Op kamp, is dat niet iets voor kinderen? Voor mij betekent het gewoon een weekend lang met een leuk clubje mensen lol maken en buiten zijn in de bossen. Iets waar ik zodra ik oud genoeg was om me te mogen, altijd weken naar uit kon kijken en waar vrijwel alle andere dingen voor moesten wijken.

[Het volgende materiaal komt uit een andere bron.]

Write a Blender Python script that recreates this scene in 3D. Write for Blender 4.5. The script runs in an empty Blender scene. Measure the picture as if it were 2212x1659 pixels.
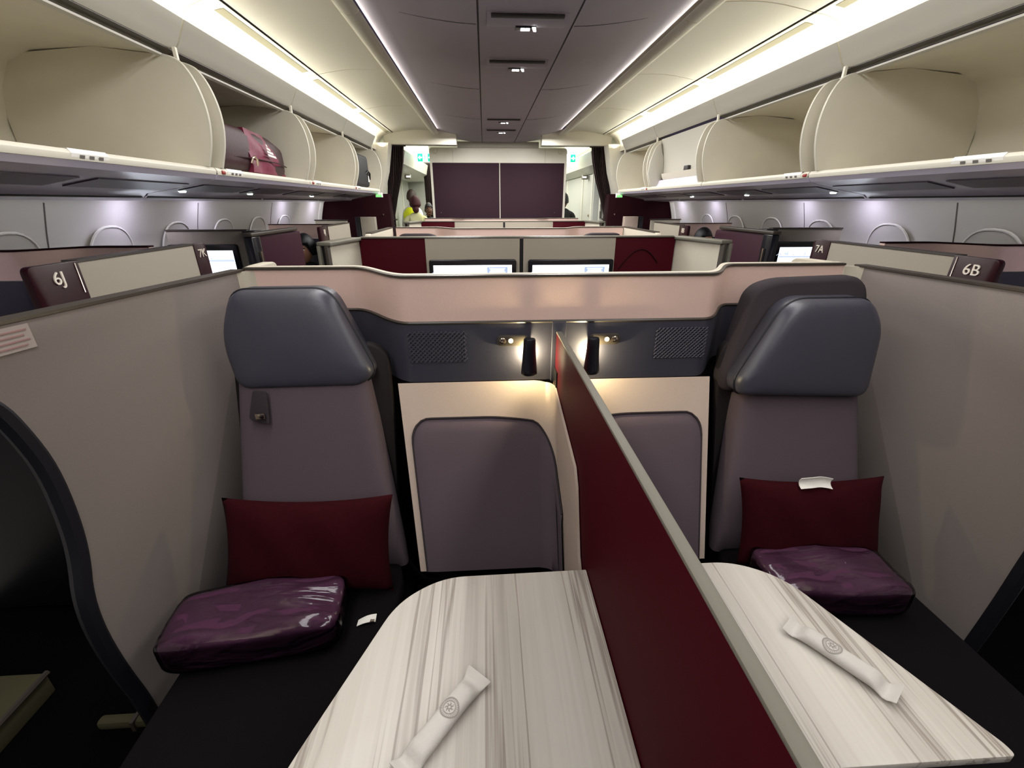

Bos, vuurtje, je oudste joggingtrui aan, eenmaal op leeftijd een krat bier (vermenigvuldigen met een getal naar keuze) erbij, tent, huisje of kampeerboerderij. ‘s Nachts zwemmen in een meertje, gewoon omdat het kan. Aan het einde van het weekend zijn je handen veranderd in klauwen, stinken al je kleren naar kampvuur en ben je zo brak als een kanarie en moet je een week bijkomen. Maar je kunt er vervolgens weer een jaar op teren.
Wat voor verschillende kampweekenden en weken ik ook heb georganiseerd en meegemaakt, altijd is er eenzelfde soort sfeer en ingrediënten. Gedurende de week of het weekend ontstaan er eigen gebruiken en een vocabulaire die alleen mensen die erbij waren begrijpen en lollig vinden. Als ik het daarna op school of kantoor uit probeerde te leggen, keken ze me meestal niet begrijpend aan. Ach ja, verzuchtte ik dan, je had er bij moeten wezen.
Kampweekenden leveren legendarische herinneringen die vervolgens met de jaren legendarischer worden. ‘Weet je nog dat kamp waarop die en die..’
Een blogpost in het kader van de #PHOT Photo On Tuesday, een initiatief van Karin Ramaker.
Ik denk inderdaad dat banden gesmeed worden door dingen die je samen meemaakt. Zonder woorden weet je precies van hoe of wat. Is bij kampen zo, maar ook bij indrukwekkende gebeurtenissen. Mooi is dat. En wat je zegt, hoe langer geleden, hoe mooier de herinneringen worden!